SUPPLIED MATERIAL:
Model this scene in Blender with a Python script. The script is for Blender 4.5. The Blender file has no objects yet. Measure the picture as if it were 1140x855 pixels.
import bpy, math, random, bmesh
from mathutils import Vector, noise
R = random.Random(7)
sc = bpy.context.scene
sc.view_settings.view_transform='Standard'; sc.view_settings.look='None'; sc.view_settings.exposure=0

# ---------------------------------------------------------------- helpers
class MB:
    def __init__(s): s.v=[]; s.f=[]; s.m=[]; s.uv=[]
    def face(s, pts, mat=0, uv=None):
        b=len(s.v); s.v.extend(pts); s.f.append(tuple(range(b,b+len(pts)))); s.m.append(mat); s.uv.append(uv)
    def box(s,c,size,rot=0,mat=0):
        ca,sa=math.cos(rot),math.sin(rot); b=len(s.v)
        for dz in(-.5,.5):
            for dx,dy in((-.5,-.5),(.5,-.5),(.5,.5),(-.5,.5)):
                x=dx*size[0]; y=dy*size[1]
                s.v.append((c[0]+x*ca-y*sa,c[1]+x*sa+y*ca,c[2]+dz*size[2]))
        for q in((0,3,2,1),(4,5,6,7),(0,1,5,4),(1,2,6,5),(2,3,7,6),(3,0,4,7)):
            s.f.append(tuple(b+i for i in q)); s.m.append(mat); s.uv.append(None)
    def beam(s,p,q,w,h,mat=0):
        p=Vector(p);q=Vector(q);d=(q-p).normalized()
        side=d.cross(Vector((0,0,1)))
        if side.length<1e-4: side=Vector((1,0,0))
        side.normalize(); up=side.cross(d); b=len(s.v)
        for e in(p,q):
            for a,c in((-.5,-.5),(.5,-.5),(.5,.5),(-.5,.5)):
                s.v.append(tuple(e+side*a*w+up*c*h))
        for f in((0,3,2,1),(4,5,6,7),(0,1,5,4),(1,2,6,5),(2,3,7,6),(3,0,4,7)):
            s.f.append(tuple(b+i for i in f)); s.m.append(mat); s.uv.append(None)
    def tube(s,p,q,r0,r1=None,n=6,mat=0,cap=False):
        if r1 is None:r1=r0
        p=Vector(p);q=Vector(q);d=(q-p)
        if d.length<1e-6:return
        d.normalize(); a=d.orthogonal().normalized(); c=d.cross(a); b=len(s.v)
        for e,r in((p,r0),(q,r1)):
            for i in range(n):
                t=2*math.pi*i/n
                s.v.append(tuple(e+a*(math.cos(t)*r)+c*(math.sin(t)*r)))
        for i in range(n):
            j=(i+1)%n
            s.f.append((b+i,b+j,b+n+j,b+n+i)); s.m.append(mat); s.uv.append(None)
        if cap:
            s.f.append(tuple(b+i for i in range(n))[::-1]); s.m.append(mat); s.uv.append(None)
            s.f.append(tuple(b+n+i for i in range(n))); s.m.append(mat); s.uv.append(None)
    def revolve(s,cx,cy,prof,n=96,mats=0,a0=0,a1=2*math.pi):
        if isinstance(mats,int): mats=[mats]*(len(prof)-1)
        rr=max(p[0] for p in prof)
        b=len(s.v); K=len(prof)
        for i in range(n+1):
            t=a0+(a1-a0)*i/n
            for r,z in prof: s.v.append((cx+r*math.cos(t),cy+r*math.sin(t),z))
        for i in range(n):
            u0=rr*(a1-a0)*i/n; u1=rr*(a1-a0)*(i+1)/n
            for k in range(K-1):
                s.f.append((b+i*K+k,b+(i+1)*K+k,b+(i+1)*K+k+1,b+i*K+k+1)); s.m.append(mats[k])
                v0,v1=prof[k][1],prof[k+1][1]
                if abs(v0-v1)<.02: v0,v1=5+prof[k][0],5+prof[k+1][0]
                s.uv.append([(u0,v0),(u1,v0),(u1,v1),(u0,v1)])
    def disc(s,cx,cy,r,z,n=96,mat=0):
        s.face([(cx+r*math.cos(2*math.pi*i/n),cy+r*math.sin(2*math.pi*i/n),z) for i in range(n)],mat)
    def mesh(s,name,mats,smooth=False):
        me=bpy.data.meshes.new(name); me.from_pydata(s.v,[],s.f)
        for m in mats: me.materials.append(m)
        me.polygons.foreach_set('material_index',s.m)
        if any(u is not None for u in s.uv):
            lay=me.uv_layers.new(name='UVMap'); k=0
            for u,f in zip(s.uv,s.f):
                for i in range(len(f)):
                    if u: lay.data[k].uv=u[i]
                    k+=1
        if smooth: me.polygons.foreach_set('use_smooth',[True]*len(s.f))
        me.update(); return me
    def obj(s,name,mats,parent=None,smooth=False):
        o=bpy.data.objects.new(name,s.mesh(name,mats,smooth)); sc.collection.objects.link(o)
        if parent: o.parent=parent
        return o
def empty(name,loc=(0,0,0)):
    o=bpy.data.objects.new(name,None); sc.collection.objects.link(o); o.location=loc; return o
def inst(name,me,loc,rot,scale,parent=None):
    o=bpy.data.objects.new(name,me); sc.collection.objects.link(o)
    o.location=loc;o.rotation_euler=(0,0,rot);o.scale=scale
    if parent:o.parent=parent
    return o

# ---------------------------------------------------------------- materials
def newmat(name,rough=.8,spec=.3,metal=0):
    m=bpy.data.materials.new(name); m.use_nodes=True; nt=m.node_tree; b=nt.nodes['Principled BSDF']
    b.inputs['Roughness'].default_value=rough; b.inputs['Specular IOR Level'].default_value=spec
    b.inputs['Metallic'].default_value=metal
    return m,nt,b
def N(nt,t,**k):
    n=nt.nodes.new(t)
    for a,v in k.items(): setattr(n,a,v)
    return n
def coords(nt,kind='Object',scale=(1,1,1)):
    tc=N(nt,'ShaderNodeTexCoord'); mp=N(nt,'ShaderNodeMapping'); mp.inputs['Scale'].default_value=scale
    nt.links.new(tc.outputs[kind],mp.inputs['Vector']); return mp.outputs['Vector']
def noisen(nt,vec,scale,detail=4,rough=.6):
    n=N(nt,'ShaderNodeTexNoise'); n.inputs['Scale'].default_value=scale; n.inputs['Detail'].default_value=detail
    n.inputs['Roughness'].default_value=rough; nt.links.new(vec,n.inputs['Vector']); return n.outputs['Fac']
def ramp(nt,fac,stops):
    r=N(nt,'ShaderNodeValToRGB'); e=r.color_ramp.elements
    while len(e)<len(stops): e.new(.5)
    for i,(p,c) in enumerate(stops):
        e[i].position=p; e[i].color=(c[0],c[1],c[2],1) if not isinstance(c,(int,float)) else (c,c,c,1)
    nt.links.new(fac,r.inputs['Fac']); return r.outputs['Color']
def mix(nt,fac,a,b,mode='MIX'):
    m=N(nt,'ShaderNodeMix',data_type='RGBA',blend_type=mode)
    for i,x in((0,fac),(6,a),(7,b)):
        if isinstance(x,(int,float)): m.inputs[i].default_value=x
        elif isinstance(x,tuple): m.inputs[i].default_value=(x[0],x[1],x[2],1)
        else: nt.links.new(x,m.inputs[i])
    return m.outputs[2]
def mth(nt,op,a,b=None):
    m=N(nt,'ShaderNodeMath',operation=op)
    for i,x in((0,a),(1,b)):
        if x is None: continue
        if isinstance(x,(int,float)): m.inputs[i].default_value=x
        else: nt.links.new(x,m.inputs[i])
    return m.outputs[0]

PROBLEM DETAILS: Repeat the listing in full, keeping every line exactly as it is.

TASK OUTPUT:
Model this scene in Blender with a Python script. The script is for Blender 4.5. The Blender file has no objects yet. Measure the picture as if it were 1140x855 pixels.
import bpy, math, random, bmesh
from mathutils import Vector, noise
R = random.Random(7)
sc = bpy.context.scene
sc.view_settings.view_transform='Standard'; sc.view_settings.look='None'; sc.view_settings.exposure=0

# ---------------------------------------------------------------- helpers
class MB:
    def __init__(s): s.v=[]; s.f=[]; s.m=[]; s.uv=[]
    def face(s, pts, mat=0, uv=None):
        b=len(s.v); s.v.extend(pts); s.f.append(tuple(range(b,b+len(pts)))); s.m.append(mat); s.uv.append(uv)
    def box(s,c,size,rot=0,mat=0):
        ca,sa=math.cos(rot),math.sin(rot); b=len(s.v)
        for dz in(-.5,.5):
            for dx,dy in((-.5,-.5),(.5,-.5),(.5,.5),(-.5,.5)):
                x=dx*size[0]; y=dy*size[1]
                s.v.append((c[0]+x*ca-y*sa,c[1]+x*sa+y*ca,c[2]+dz*size[2]))
        for q in((0,3,2,1),(4,5,6,7),(0,1,5,4),(1,2,6,5),(2,3,7,6),(3,0,4,7)):
            s.f.append(tuple(b+i for i in q)); s.m.append(mat); s.uv.append(None)
    def beam(s,p,q,w,h,mat=0):
        p=Vector(p);q=Vector(q);d=(q-p).normalized()
        side=d.cross(Vector((0,0,1)))
        if side.length<1e-4: side=Vector((1,0,0))
        side.normalize(); up=side.cross(d); b=len(s.v)
        for e in(p,q):
            for a,c in((-.5,-.5),(.5,-.5),(.5,.5),(-.5,.5)):
                s.v.append(tuple(e+side*a*w+up*c*h))
        for f in((0,3,2,1),(4,5,6,7),(0,1,5,4),(1,2,6,5),(2,3,7,6),(3,0,4,7)):
            s.f.append(tuple(b+i for i in f)); s.m.append(mat); s.uv.append(None)
    def tube(s,p,q,r0,r1=None,n=6,mat=0,cap=False):
        if r1 is None:r1=r0
        p=Vector(p);q=Vector(q);d=(q-p)
        if d.length<1e-6:return
        d.normalize(); a=d.orthogonal().normalized(); c=d.cross(a); b=len(s.v)
        for e,r in((p,r0),(q,r1)):
            for i in range(n):
                t=2*math.pi*i/n
                s.v.append(tuple(e+a*(math.cos(t)*r)+c*(math.sin(t)*r)))
        for i in range(n):
            j=(i+1)%n
            s.f.append((b+i,b+j,b+n+j,b+n+i)); s.m.append(mat); s.uv.append(None)
        if cap:
            s.f.append(tuple(b+i for i in range(n))[::-1]); s.m.append(mat); s.uv.append(None)
            s.f.append(tuple(b+n+i for i in range(n))); s.m.append(mat); s.uv.append(None)
    def revolve(s,cx,cy,prof,n=96,mats=0,a0=0,a1=2*math.pi):
        if isinstance(mats,int): mats=[mats]*(len(prof)-1)
        rr=max(p[0] for p in prof)
        b=len(s.v); K=len(prof)
        for i in range(n+1):
            t=a0+(a1-a0)*i/n
            for r,z in prof: s.v.append((cx+r*math.cos(t),cy+r*math.sin(t),z))
        for i in range(n):
            u0=rr*(a1-a0)*i/n; u1=rr*(a1-a0)*(i+1)/n
            for k in range(K-1):
                s.f.append((b+i*K+k,b+(i+1)*K+k,b+(i+1)*K+k+1,b+i*K+k+1)); s.m.append(mats[k])
                v0,v1=prof[k][1],prof[k+1][1]
                if abs(v0-v1)<.02: v0,v1=5+prof[k][0],5+prof[k+1][0]
                s.uv.append([(u0,v0),(u1,v0),(u1,v1),(u0,v1)])
    def disc(s,cx,cy,r,z,n=96,mat=0):
        s.face([(cx+r*math.cos(2*math.pi*i/n),cy+r*math.sin(2*math.pi*i/n),z) for i in range(n)],mat)
    def mesh(s,name,mats,smooth=False):
        me=bpy.data.meshes.new(name); me.from_pydata(s.v,[],s.f)
        for m in mats: me.materials.append(m)
        me.polygons.foreach_set('material_index',s.m)
        if any(u is not None for u in s.uv):
            lay=me.uv_layers.new(name='UVMap'); k=0
            for u,f in zip(s.uv,s.f):
                for i in range(len(f)):
                    if u: lay.data[k].uv=u[i]
                    k+=1
        if smooth: me.polygons.foreach_set('use_smooth',[True]*len(s.f))
        me.update(); return me
    def obj(s,name,mats,parent=None,smooth=False):
        o=bpy.data.objects.new(name,s.mesh(name,mats,smooth)); sc.collection.objects.link(o)
        if parent: o.parent=parent
        return o
def empty(name,loc=(0,0,0)):
    o=bpy.data.objects.new(name,None); sc.collection.objects.link(o); o.location=loc; return o
def inst(name,me,loc,rot,scale,parent=None):
    o=bpy.data.objects.new(name,me); sc.collection.objects.link(o)
    o.location=loc;o.rotation_euler=(0,0,rot);o.scale=scale
    if parent:o.parent=parent
    return o

# ---------------------------------------------------------------- materials
def newmat(name,rough=.8,spec=.3,metal=0):
    m=bpy.data.materials.new(name); m.use_nodes=True; nt=m.node_tree; b=nt.nodes['Principled BSDF']
    b.inputs['Roughness'].default_value=rough; b.inputs['Specular IOR Level'].default_value=spec
    b.inputs['Metallic'].default_value=metal
    return m,nt,b
def N(nt,t,**k):
    n=nt.nodes.new(t)
    for a,v in k.items(): setattr(n,a,v)
    return n
def coords(nt,kind='Object',scale=(1,1,1)):
    tc=N(nt,'ShaderNodeTexCoord'); mp=N(nt,'ShaderNodeMapping'); mp.inputs['Scale'].default_value=scale
    nt.links.new(tc.outputs[kind],mp.inputs['Vector']); return mp.outputs['Vector']
def noisen(nt,vec,scale,detail=4,rough=.6):
    n=N(nt,'ShaderNodeTexNoise'); n.inputs['Scale'].default_value=scale; n.inputs['Detail'].default_value=detail
    n.inputs['Roughness'].default_value=rough; nt.links.new(vec,n.inputs['Vector']); return n.outputs['Fac']
def ramp(nt,fac,stops):
    r=N(nt,'ShaderNodeValToRGB'); e=r.color_ramp.elements
    while len(e)<len(stops): e.new(.5)
    for i,(p,c) in enumerate(stops):
        e[i].position=p; e[i].color=(c[0],c[1],c[2],1) if not isinstance(c,(int,float)) else (c,c,c,1)
    nt.links.new(fac,r.inputs['Fac']); return r.outputs['Color']
def mix(nt,fac,a,b,mode='MIX'):
    m=N(nt,'ShaderNodeMix',data_type='RGBA',blend_type=mode)
    for i,x in((0,fac),(6,a),(7,b)):
        if isinstance(x,(int,float)): m.inputs[i].default_value=x
        elif isinstance(x,tuple): m.inputs[i].default_value=(x[0],x[1],x[2],1)
        else: nt.links.new(x,m.inputs[i])
    return m.outputs[2]
def mth(nt,op,a,b=None):
    m=N(nt,'ShaderNodeMath',operation=op)
    for i,x in((0,a),(1,b)):
        if x is None: continue
        if isinstance(x,(int,float)): m.inputs[i].default_value=x
        else: nt.links.new(x,m.inputs[i])
    return m.outputs[0]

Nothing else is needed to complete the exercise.